Sweet music to your ears. LP’s, EP’s and everything in between this is the place you will find out about the latest music and maybe even some oldies but goodies.
Lately, it seems that California has been the home to many brilliant up-and-coming bands, and Whirl are part of this set. Their brand of lush, loud shoegaze had me mesmerized upon the first listen, and I haven’t been able to stop blasting it since. Distressor is the band’s first release and it consists of seven songs that will whirl around you in a sonic wave of reverb, distortion, and echo-y vocals. I wasn’t sure if shoegaze was becoming a dying genre, but these young lads hold promise for the future.
Distressor opens up with “Preface,” an ambient track with a couple washed-out vocal samples. The introduction certainly sets the mood, preparing your ears for the dreamlike state in which they are bound to wind up. Before you know it, the cymbals are flaring and the track transforms into “Leave” with a quick burst of the snare drum. Instantly, the guitars break down the barrier between listener and performer, and the slow, sparse riff (prominent throughout the song) enters the mix. Once again, the band couldn’t have picked a more apt name for themselves, as the sounds they create whirl wildly throughout the invisible spectrum of sound that can’t be visually perceived. Whirl layers the shoegaze-influenced parts perfectly on this track, with the winding guitar riff, the wall of reverb, and the dreamlike female vocals. However, their sound is more direct and driving, relying less on guitar effects and more so on the intensity and rise and fall of their songs.
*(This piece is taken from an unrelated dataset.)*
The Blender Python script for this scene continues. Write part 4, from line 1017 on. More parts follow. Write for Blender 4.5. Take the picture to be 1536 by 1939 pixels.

“Ghost” is another fantastic track on the EP, providing us with a more relaxed and typical presentation of the shoegaze sound. It resembles something you would find on Loveless (My Bloody Valentine) to be quite honest, a record that had a heavy hand in the invention of the shoegaze genre. The guitars on “Ghost” are sparse but still prominent and the drumming is provocative but subtle. Throughout the whole song it even seems like there is a warped sample of a strong wind sweeping through a field that adds a certain ethereal ambiance.
Whirl contains moments where the band picks up the pace and give us songs resembling a bastard mix between My Bloody Valentine and The Pains of Being Pure at Heart. “Meaningless” and “Blue” are faster tracks that give off a semblance of ebullience and cheerfulness that is often under-utilized by other shoegaze bands. It gives the band a unique spin, offering more than downright depressing, drawn-out segments of ambient guitar noises.
Unfortunately, some of the band’s songs do seem to blend together. The guitar tone they use and the amount of reverb that they implement tends to make the structures of the songs resemble one another, but it is only a minor detraction. Distressor is a little under 25 minutes long, but it is captivating the whole way through. You can tell the band is still young, but this release is a sure sign of amazing things to come in the future.